Mitten zwischen den Senioren sitzen in der Arena mit 4000 Sitzplätzen die Mitglieder des Triberger Frauenbunds. Vorne (von links) ist die bisherige Vorsitzende Gislinde Hermann mit der neu gewählten Leiterin Claudia Waldvogel zu sehen, dahinter zwischen den beiden die Organisatorin Eleonore Augenstein. Foto: Kienzler Foto: Schwarzwälder-Bote

Besuch bei den Passionsspielen in Ötigheim / Das ganze Dorf spielt mit / Aufführung dauert vier Stunden

Von Maria Kienzler

Triberg. Es ist schon Tradition beim Katholischen Frauenbund Triberg, einmal im Jahr nach Ötigheim zu den Festspielen zu fahren. Aber dieses Mal wurde keine Operette und auch kein Musical auf der größten Freilichtbühne Deutschlands geboten: Die Triberger Frauen fuhren mit einigen auswärtigen Mitgliedern zur Aufführung der Leidensgeschichte Jesu in die kleine Stadt Ötigheim.

"Die Passionsspiele in dieser Stadt werden für alle Besucher ein unvergleichliches Erlebnis werden", zeigte sich Edith Fabry bei der Begrüßung überzeugt. Die Diözesan-Vorsitzende des Altenwerks der Erzdiözese Freiburg hatte zu dieser Veranstaltung alle Senioren eingeladen. "Vergessen Sie alles, was Sie bisher an Passionsspielen gesehen haben, in Ötigheim ist die Darstellung der Leidensgeschichte ganz anders", versprach sie den Besuchern.

Der Veranstaltung konnte sich auch der Triberger Verein des Frauenbunds anschließen, weil noch Plätze frei waren. Erich Penka, der katholische Pfarrer von Ötigheim, ließ es sich ebenfalls nicht nehmen, die rund 3000 Gäste aus der ganzen Erzdiözese zu begrüßen und in das biblische Schauspiel einzuführen. "Zum ersten Mal werden Tradition und Moderne aufeinander treffen, aber der Text wird nicht geändert", erklärte er. Und tatsächlich – das Spiel wurde bibeltreu und eindringlich aufgeführt, ohne jedoch den Bezug zur heutigen Zeit zu vergessen.

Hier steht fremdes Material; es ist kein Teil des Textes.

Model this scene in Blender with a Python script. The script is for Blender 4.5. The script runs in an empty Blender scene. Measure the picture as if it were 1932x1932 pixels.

"Das ganze Dorf spielt hier mit", wunderten sich die Tribergerinnen. Wie aus dem Programmheft hervorging, waren neben dem Regisseur nur zwei Schauspieler, nämlich Jesus Christus und ein Engel, Profis. Kinder, Jugendliche und Erwachsene aus der Stadt spielten das Volk und die einzelnen Szenen aus der Bibel. Mehrere Chöre traten neben modernen Tanzgruppen auf, um das Leben Jesu und sein Leiden darzustellen.

Die Reiterei der Volksschauspiele Ötigheim brachte mit den feurigen Pferden immer wieder Schwung in das Schauspiel. Spannend wurden im Vorspiel die Propheten des Alten Testamentes dargestellt, an das sich ein Auszug aus dem Leben Jesu anschloss. Im zweiten Teil ging es dann mit dem Einzug Jesu in Jerusalem weiter. Erst nach der Pause der vierstündigen Aufführung begann die eigentliche Leidensgeschichte.

Dramatisch wurde es am Ölberg, als Jesus dem Verzweifeln nahe schien. Feige und ängstlich zeigten sich die Apostel im Ölgarten bei der Verhaftung Jesu, bevor sie die Flucht ergriffen. Die Geißelung und der Kreuzweg wurden samt der Kreuzigung dezent angedeutet, jedoch nicht grausam in allen Einzelheiten ausgebreitet. Herzzerreißend klang die Klage der Mutter Maria, bevor Jesus ins Grab gelegt wurde. Der Triumph des Satans dauerte nicht lange, denn lieblicher Engelsgesang übertönte ihn.

"Ich habe richtig mitgelitten, es war alles so erschütternd", schilderte Brigitte Pfau aus St. Georgen ihre Eindrücke. Alle Frauen aber waren sich einig, dass es sich gelohnt hatte, die Busreise auf sich zu nehmen. Keinerlei kritische Stimmen waren zu hören, alle waren voll des Lobes über die Darstellung des historischen Schauspiels unter der Regie von Stefan Haufe.

Wie sich bei der Heimfahrt herausstellte, hatte die frühere Vorsitzende Eleonore Augenstein ihre Beziehungen spielen lassen, um noch Karten für die geschlossene Aufführung zu bekommen. Mit langem Applaus bedankten sich die Mitglieder des Frauenbunds bei ihr für die Vorbereitung und Organisation der Fahrt.